In order to convince myself, I tested the statement for $n=3$, only locally (i.e., in coordinate neighbourhoods), but couldn't do it generally.

The author, rather vaguely, says that $X\mapsto i_X\omega$ is an "isomorphism", but I don't know what this is supposed to mean here.

Any ideas?

Answer 1

This is mostly a pointwise statement. That $\omega$ is a volume form means that $\omega_p(X_1,\cdots,X_n) \neq 0$ if and only if $X_1,\cdots,X_n$ is a basis of $T_pM$. ($\omega_p$ is a non-zero "determinant".)

The map \begin{align*} \iota_p:T_pM &\to \Lambda^{n-1}_p(T_pM) \\ X &\mapsto \iota_X\omega \end{align*} is then injective, since $\omega(X_1,\cdot,\cdot,\cdots)=\omega(X_2,\cdot,\cdot,\cdots)$ implies $\omega(X_1-X_2,\cdot,\cdot,\cdots)=0$, and thus $X_1-X_2$ can't be completed to a basis. Therefore, it must be zero. By dimensional reasons, the map is then an isomorphism.

There is still the issue of smoothness when we go from the pointwise statement to the differential one. By taking local charts and trivializations, if $\omega=gdx_1\cdots dx_n$ and we are taking a differential form $\eta=\sum f_i dx_1 \cdots \widehat{dx_i}\cdots dx_n$, we are getting $X=\sum_i (-1)^{i+1}\frac{f_i}{g}\partial_i$ as our output, which is smooth.

Answer 2

Let $\phi:\Gamma(TM)\longrightarrow \Omega^{n-1}(M)$ be the map $X\mapsto i_X{\omega}$. We want to show that $\phi$ is an isomorphism.

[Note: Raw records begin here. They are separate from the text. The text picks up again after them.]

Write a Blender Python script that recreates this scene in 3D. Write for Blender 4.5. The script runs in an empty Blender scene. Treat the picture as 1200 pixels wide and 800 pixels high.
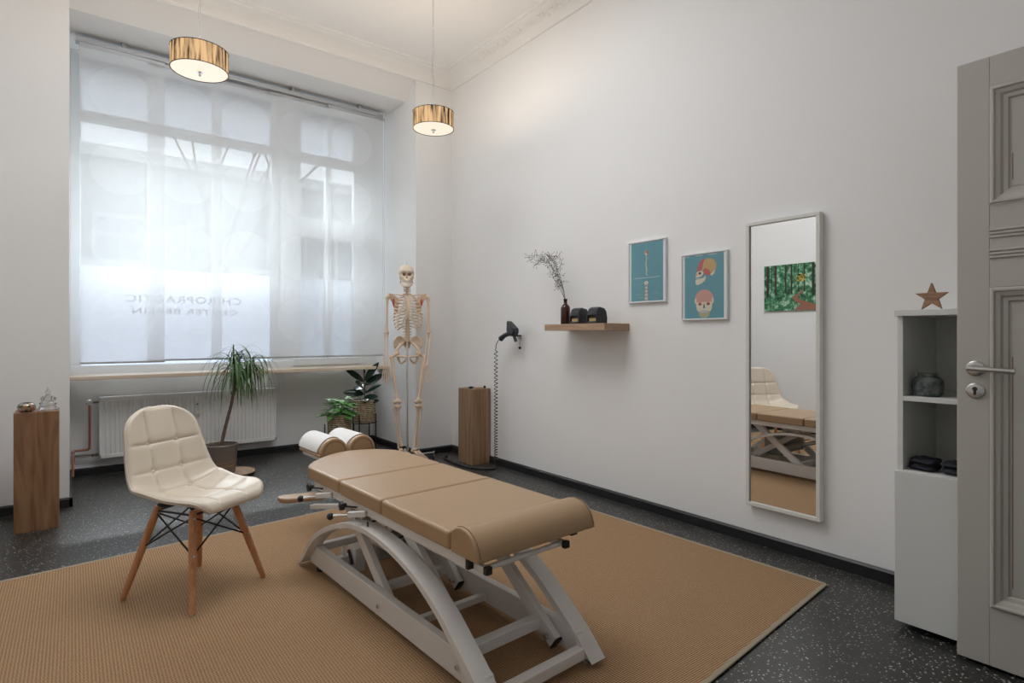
import bpy, bmesh, math, random
from math import sin, cos, pi, sqrt, radians as R
from mathutils import Vector, Matrix
C = bpy.context.scene.collection
SC = bpy.context.scene

# ------------------------------------------------------------------ camera, world, lights, exposure
cam = bpy.data.cameras.new('camera'); camo = bpy.data.objects.new('camera', cam); C.objects.link(camo)
cam.sensor_fit = 'HORIZONTAL'; cam.sensor_width = 36.0
cam.lens = 665.26 / 1200 * 36.0
cam.shift_y = -7.0 / 1200
cam.clip_start = 0.05; cam.clip_end = 200
camo.location = (0, 0, 1.15)
camo.rotation_euler = (R(90), 0, -0.6592)
SC.camera = camo

W = bpy.data.worlds.new('overcast_sky'); SC.world = W; W.use_nodes = True
wn = W.node_tree.nodes; wl = W.node_tree.links
bg = wn['Background']
tc = wn.new('ShaderNodeTexCoord'); sx = wn.new('ShaderNodeSeparateXYZ'); cr = wn.new('ShaderNodeValToRGB')
wl.new(tc.outputs['Generated'], sx.inputs[0]); wl.new(sx.outputs[2], cr.inputs[0]); wl.new(cr.outputs[0], bg.inputs[0])
cr.color_ramp.elements[0].position = 0.0; cr.color_ramp.elements[0].color = (.92, .96, 1, 1)
cr.color_ramp.elements[1].position = 0.8; cr.color_ramp.elements[1].color = (.72, .84, 1, 1)
bg.inputs[1].default_value = 1.55

def area(name, loc, rot, sxy, power, col, portal=False):
    l = bpy.data.lights.new(name, 'AREA'); l.shape = 'RECTANGLE'; l.size = sxy[0]; l.size_y = sxy[1]
    l.energy = power; l.color = col
    if portal: l.cycles.is_portal = True
    o = bpy.data.objects.new(name, l); C.objects.link(o); o.location = loc; o.rotation_euler = rot
    return o
area('window_portal', (1.2, 6.15, 2.1), (R(-90), 0, 0), (2.7, 2.7), 1, (1, 1, 1), True)
sun = bpy.data.lights.new('daylight', 'SUN'); sun.energy = 18.0; sun.angle = R(70); sun.color = (.93, .97, 1.0)
suno = bpy.data.objects.new('daylight', sun); C.objects.link(suno); suno.rotation_euler = (R(-54), 0, R(-3)); suno.location = (1.3, 9, 5)
LAMP_W = 10.5          # point light inside each pendant
DIFF_E = .68          # glowing diffuser discs
FILL_LAMP_W = 37.0    # unseen ceiling disc added to brighten the room

SC.view_settings.view_transform = 'Standard'; SC.view_settings.look = 'None'
SC.view_settings.gamma = 1.0; SC.view_settings.use_curve_mapping = False
SC.view_settings.exposure = 0.4
SC.cycles.use_denoising = True
SC.cycles.max_bounces = 12; SC.cycles.diffuse_bounces = 8; SC.cycles.transparent_max_bounces = 16
SC.cycles.transmission_bounces = 8; SC.cycles.sample_clamp_indirect = 6.0
SC.cycles.caustics_reflective = False; SC.cycles.caustics_refractive = False

# ------------------------------------------------------------------ materials
def mat(name, col=(.8, .8, .8), rough=.5, metal=0., spec=.5, **k):
    m = bpy.data.materials.new(name); m.use_nodes = True
    b = m.node_tree.nodes['Principled BSDF']
    b.inputs['Base Color'].default_value = (*col, 1); b.inputs['Roughness'].default_value = rough
    b.inputs['Metallic'].default_value = metal; b.inputs['Specular IOR Level'].default_value = spec
    if 'trans' in k: b.inputs['Transmission Weight'].default_value = k['trans']
    if 'emit' in k:
        b.inputs['Emission Color'].default_value = (*k['emit'], 1); b.inputs['Emission Strength'].default_value = k.get('es', 1)
    if 'coat' in k: b.inputs['Coat Weight'].default_value = k['coat']
    if 'sss' in k: pass
    return m
def nd(m, t, **k):
    n = m.node_tree.nodes.new(t)
    for a, v in k.items():
        if a.startswith('i_'): n.inputs[a[2:].replace('_', ' ')].default_value = v
        else: setattr(n, a, v)
    return n
def ln(m, a, b): m.node_tree.links.new(a, b)
def bsdf(m): return m.node_tree.nodes['Principled BSDF']
def coords(m, scale=(1, 1, 1), rot=(0, 0, 0)):
    t = nd(m, 'ShaderNodeTexCoord'); mp = nd(m, 'ShaderNodeMapping')
    mp.inputs['Scale'].default_value = scale; mp.inputs['Rotation'].default_value = rot
    ln(m, t.outputs['Object'], mp.inputs[0]); return mp.outputs[0]
def ramp(m, fac, stops):
    r = nd(m, 'ShaderNodeValToRGB'); ln(m, fac, r.inputs[0]); e = r.color_ramp.elements
    while len(e) < len(stops): e.new(.5)
    for i, (p, c) in enumerate(stops): e[i].position = p; e[i].color = (*c, 1)
    return r.outputs[0]
def noise_bump(m, scale=60, strength=.1, dist=.002, sc=(1, 1, 1)):
    v = coords(m, sc); n = nd(m, 'ShaderNodeTexNoise', i_Scale=scale, i_Detail=4.); ln(m, v, n.inputs['Vector'])
    b = nd(m, 'ShaderNodeBump', i_Strength=strength, i_Distance=dist); ln(m, n.outputs[0], b.inputs['Height'])
    ln(m, b.outputs[0], bsdf(m).inputs['Normal']); return m
def wood(name, c1, c2, c3, sc=(14, 14, 1.1), rough=.45, det=1.5):
    m = mat(name, c1, rough); v = coords(m, sc)
    n = nd(m, 'ShaderNodeTexNoise', i_Scale=1.6, i_Detail=6., i_Distortion=det); ln(m, v, n.inputs['Vector'])
    ln(m, ramp(m, n.outputs[0], [(.28, c3), (.5, c1), (.72, c2)]), bsdf(m).inputs['Base Color'])
    b = nd(m, 'ShaderNodeBump', i_Strength=.15, i_Distance=.002); ln(m, n.outputs[0], b.inputs['Height']); ln(m, b.outputs[0], bsdf(m).inputs['Normal'])
    return m

M = {}
M['wall'] = noise_bump(mat('white_wall_paint', (.84, .84, .838), .9, spec=.2), 90, .06, .001)
M['ceiling'] = mat('ceiling_paint', (.87, .868, .86), .95, spec=.1)
M['black'] = mat('black_plastic', (.012, .012, .013), .45)
M['rubber'] = mat('black_rubber', (.015, .015, .015), .7)
M['skirting'] = mat('black_skirting', (.014, .014, .015), .4)
M['white_lacquer'] = mat('white_lacquer', (.70, .71, .69), .4)
M['white_paint'] = mat('white_frame_paint', (.8, .82, .83), .35)
M['door_paint'] = noise_bump(mat('grey_beige_door_paint', (.50, .48, .44), .42), 25, .12, .002, (1, 1, .3))
M['wear'] = mat('worn_paint_edge', (.22, .09, .05), .7)
M['wire_grey'] = mat('grey_wire', (.25, .25, .25), .6)
M['stitch'] = mat('brown_stitching', (.16, .09, .05), .7)
M['twig'] = mat('dark_dry_twig', (.055, .045, .04), .8)
M['steel'] = mat('brushed_steel', (.56, .55, .53), .32, 1.)
M['chrome'] = mat('chrome', (.8, .8, .8), .12, 1.)
M['alu'] = mat('aluminium_rail', (.62, .63, .64), .35, .9)
M['radiator'] = mat('radiator_enamel', (.86, .86, .85), .35)
M['copper'] = mat('copper_pipe', (.42, .17, .10), .4, .7)
M['brass_dark'] = mat('tarnished_fitting', (.20, .17, .14), .45, .6)
M['frame_steel'] = mat('pale_grey_powder_coat', (.70, .685, .66), .38)
M['motor'] = mat('motor_grey', (.30, .30, .29), .5)
M['bone'] = noise_bump(mat('ivory_bone', (.74, .57, .42), .5), 60, .15, .002)
M['bone_pale'] = noise_bump(mat('pale_bone', (.78, .66, .52), .5), 60, .15, .002)
M['cartilage'] = mat('pale_cartilage', (.72, .66, .54), .5)
M['teeth'] = mat('tooth_white', (.85, .82, .75), .3)
M['muscle'] = mat('red_origin_paint', (.50, .12, .08), .6)
M['beige_wood'] = wood('beech_wood', (.52, .24, .11), (.60, .30, .15), (.42, .18, .08), (30, 30, 2))
M['oak'] = wood('oak_shelf_wood', (.40, .26, .16), (.47, .31, .20), (.32, .20, .12), (30, 1.5, 30), .5)
M['mango'] = wood('mango_wood', (.26, .135, .066), (.34, .195, .10), (.13, .06, .03), (8, 8, .9), .45, 2.)
M['mango2'] = wood('greyed_plank_wood', (.26, .155, .085), (.36, .24, .14), (.15, .075, .04), (16, 16, .8), .5, 1.2)
M['star'] = wood('star_wood', (.34, .19, .11), (.44, .27, .17), (.16, .075, .045), (3, 3, 22), .6, 2.)
M['sill'] = wood('sill_wood', (.70, .58, .44), (.76, .65, .52), (.62, .49, .35), (1.2, 18, 18), .4)
M['leaf'] = mat('dracaena_leaf', (.07, .15, .045), .4)
M['leaf2'] = mat('light_leaf', (.09, .30, .045), .4)
M['rubberleaf'] = mat('dark_rubber_leaf', (.012, .035, .026), .25)
M['bark'] = noise_bump(mat('grey_bark', (.17, .115, .085), .8), 90, .6, .004, (1, 1, 4))
M['soil'] = noise_bump(mat('potting_soil', (.03, .022, .016), .95), 80, .8, .01)
M['iron'] = mat('black_iron', (.015, .015, .017), .5, .3)
M['amber'] = mat('amber_glass', (.045, .013, .006), .08)
M['navy'] = mat('navy_cloth', (.010, .012, .022), .7)
M['charcoal'] = mat('charcoal_shell', (.018, .020, .026), .45)
M['gold'] = mat('gold_label', (.42, .30, .12), .5)
M['ceramic'] = None
M['paper'] = noise_bump(mat('white_paper', (.83, .83, .82), .9), 300, .12, .001)
M['mirror'] = mat('mirror_glass', (.93, .94, .94), .0, 1.)
M['mirror_frame'] = mat('white_mirror_frame', (.70, .70, .66), .4)
M['poster_frame'] = mat('white_poster_frame', (.74, .77, .78), .35)
M['crystal'] = mat('crystal_glass', (.96, .95, .92), .12, trans=.75)
M['street'] = mat('street_grey', (.25, .25, .25), .9)
M['facade'] = mat('pale_facade', (.32, .32, .32), .9)
M['facade_white'] = mat('white_plaster', (.5, .5, .5), .9)
M['facade_glass'] = mat('dark_window_glass', (.16, .19, .23), .15)

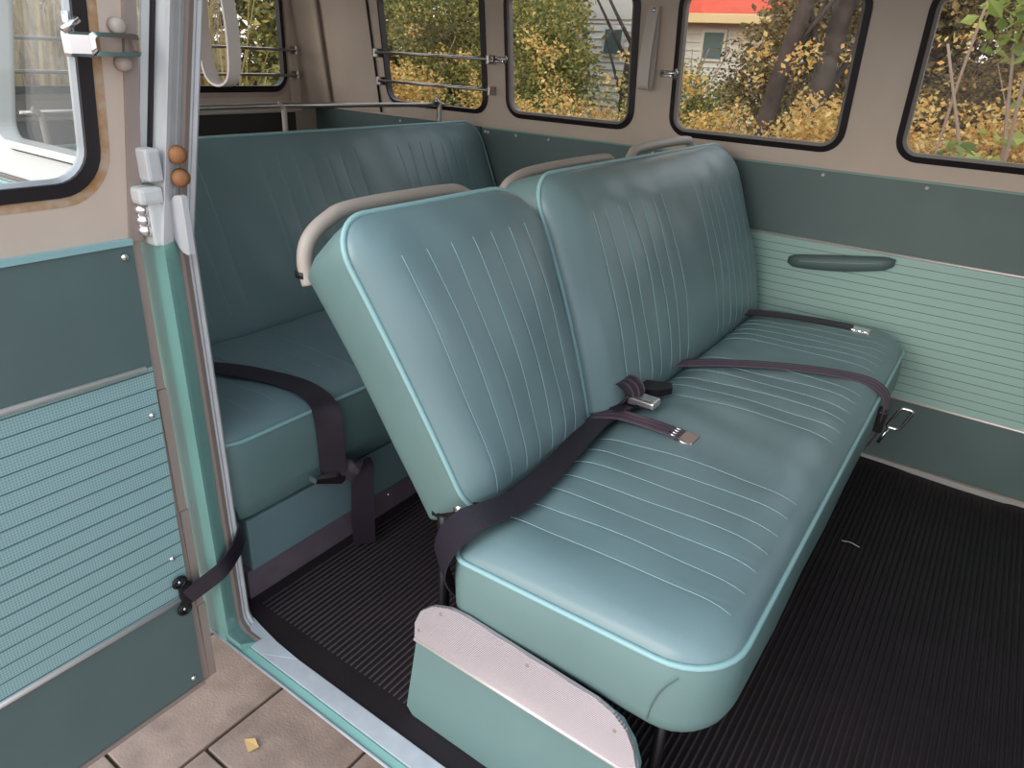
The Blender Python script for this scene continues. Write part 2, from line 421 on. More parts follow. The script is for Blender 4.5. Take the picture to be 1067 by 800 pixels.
# windows in the far wall
def window(idx, label, a, b, yfun, side, frame2=True, n=7, sw=.009):
    """side -1: rubber shows towards -y"""
    e = empty(f'window_{idx}', ((a+b)/2, yfun(ZB)+.017, ZB)); tag(e, label, kind='structure')
    def ring(l1, l2, yo1, yo2, thick, mi=0):
        mbx = MB(); m_ = len(l1); vs = []
        for (l, yo) in ((l1, yo1), (l2, yo2)):
            vs += [(x, yfun(z)+yo, z) for x, z in l]
        for (l, yo) in ((l2, thick), (l1, thick)):
            vs += [(x, yfun(z)+yo, z) for x, z in l]
        fs = []
        for r_ in range(4):
            for k in range(m_):
                fs.append((r_*m_+k, r_*m_+(k+1) % m_, ((r_+1) % 4)*m_+(k+1) % m_, ((r_+1) % 4)*m_+k))
        mbx.add(vs, fs, mi, False); return mbx
    L = lambda g: rrect(a+g, b-g, ZB+g, ZT-g, max(.05-g, .012), n)
    o = ring(L(-.006 if sw > .008 else -.002), L(sw), -.004*1, -.012 if sw > .008 else -.006, .014); o.build('rubber_seal', M['rubber'], e)
    if frame2: o = ring(L(.009), L(.017), -.008, -.006, .014); o.build('inner_bead', M['rubber_in'], e)
    g = L(.014 if frame2 else .008); m_ = len(g)
    mb = MB(); mb.add([(x, yfun(z)+.006, z) for x, z in g]+[(x, yfun(z)+.010, z) for x, z in g], [tuple(range(m_)), tuple(range(2*m_-1, m_-1, -1))]+[(k, (k+1) % m_, m_+(k+1) % m_, m_+k) for k in range(m_)])
    mb.build('glass_pane', M['glass'], e, fix=False)
    return e
window(1, 'rear side window on the far wall, two bars across it', *FW[0], yfar, -1, False)
window(2, 'far side window between the two slim pillars', *FW[1], yfar, -1)
window(3, 'far side window above the middle bench, red roof behind it', *FW[2], yfar, -1)
window(4, 'far side window at the right edge with broad green leaves', *FW[3], yfar, -1)
window(5, 'front side window of the far wall, outside the picture', *FW[4], yfar, -1)
# pop-out latches of far windows 2 and 3
for k, xx in enumerate((-1.452, -.868)):
    zz = .985 if k == 0 else .975; y_ = yfar(zz)
    e = empty('window_latch', (xx, y_, zz), label=('chrome pop-out latch on the pillar left of the second far window' if k == 0 else 'chrome pop-out latch on the pillar beside the red-roof window'), category='latch')
    mb = MB(); mb.box(xx-.03, xx+.005, y_-.008, y_-.001, zz-.009, zz+.009, 0, .003); mb.build('base_plate', M['chrome'], e)
    mb = MB(); mb.tube([(xx-.022, y_-.014, zz), (xx+.0, y_-.02, zz+.002), (xx+.028, y_-.016, zz+.004)], .0045, 8); mb.tube([(xx+.02, y_-.016, zz-.012), (xx+.02, y_-.016, zz+.014)], .004, 8); mb.build('lever', M['chrome'], e)
# guard bars across the rear side window
for zt, zz in (('upper', .985), ('lower', .892)):
    e = empty('window_bar', (-1.76, yfar(zz)-.03, zz), label=f'{zt} of the two bars across the rear side window', category='guard bar')
    y_ = yfar(zz)-.032
    mb = MB(); mb.tube([(-2.0, y_, zz), (-1.495, y_, zz)], .0052, 8); mb.build('bar', M['rail'], e)
    for xx in (-2.0, -1.49):
        mb = MB(); mb.box(xx-.004, xx+.006, y_-.006, yfar(zz)+.001, zz-.016, zz+.012, 0, .002); mb.build('bracket', M['rail'], e)
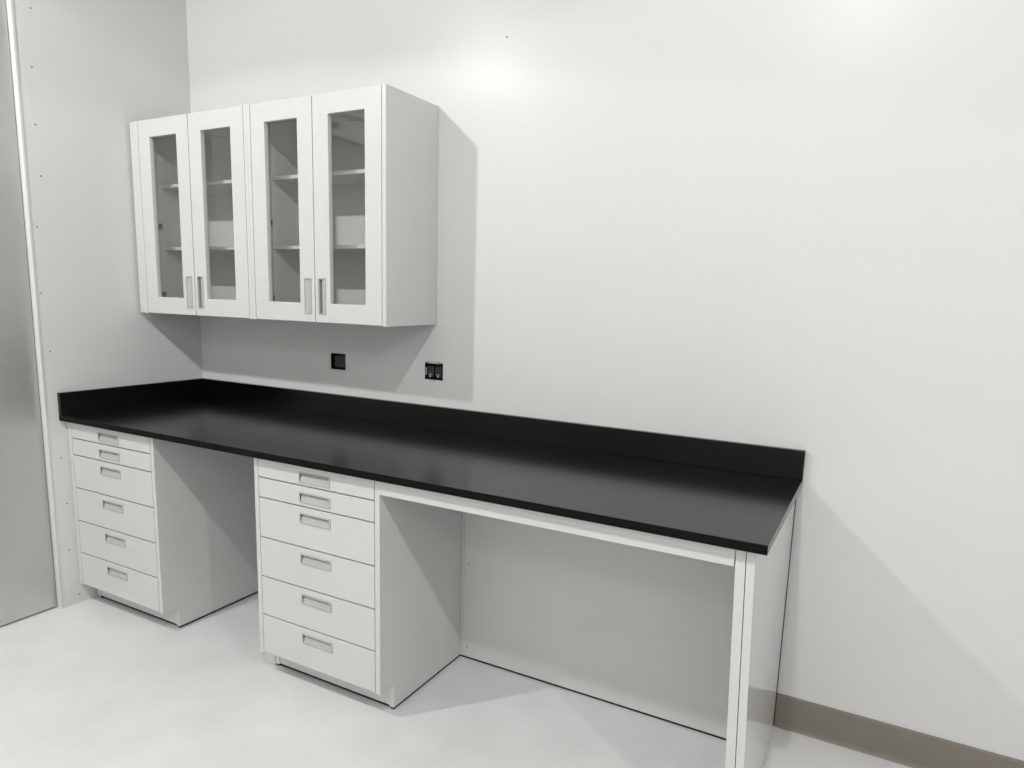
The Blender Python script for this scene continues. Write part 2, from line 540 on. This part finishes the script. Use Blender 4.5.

To show that it is surjective, locally suppose that the volume form is given by $$\omega = dx^1\wedge\cdots\wedge dx^n\,.$$ Let $X$ be a vector field locally given by $$X =\sum_{i=1}^n X^i\frac{\partial}{\partial x^i}\,,$$ where $\partial/\partial x^i$ is dual to $dx^i$ i.e. $dx^i(\partial/\partial x^j) = \delta^i_j$. Then using derivation property of the interior product: $$ i_X(\alpha\wedge\beta) = i_X\alpha\wedge\beta + (-1)^{\text{deg}(\alpha)}\alpha\wedge i_X\beta\,, $$ we have $$ i_X\omega = \sum^n_{i=1}(-1)^{i+1}X^idx^1\wedge\cdots\wedge\widehat{dx^i}\wedge\cdots\wedge dx^n\,. $$ Any $\eta\in\Omega^{k+1}(M)$ can be written as $$ \eta = \sum^n_{i=1}f_idx^1\wedge\cdots\wedge\widehat{dx^i}\wedge\cdots\wedge dx^n $$ Then setting $X^i = (-1)^{-i-1}f_i$ gives you the vector field you want.

I'll leave it to you to show that $\phi$ is linear and injective.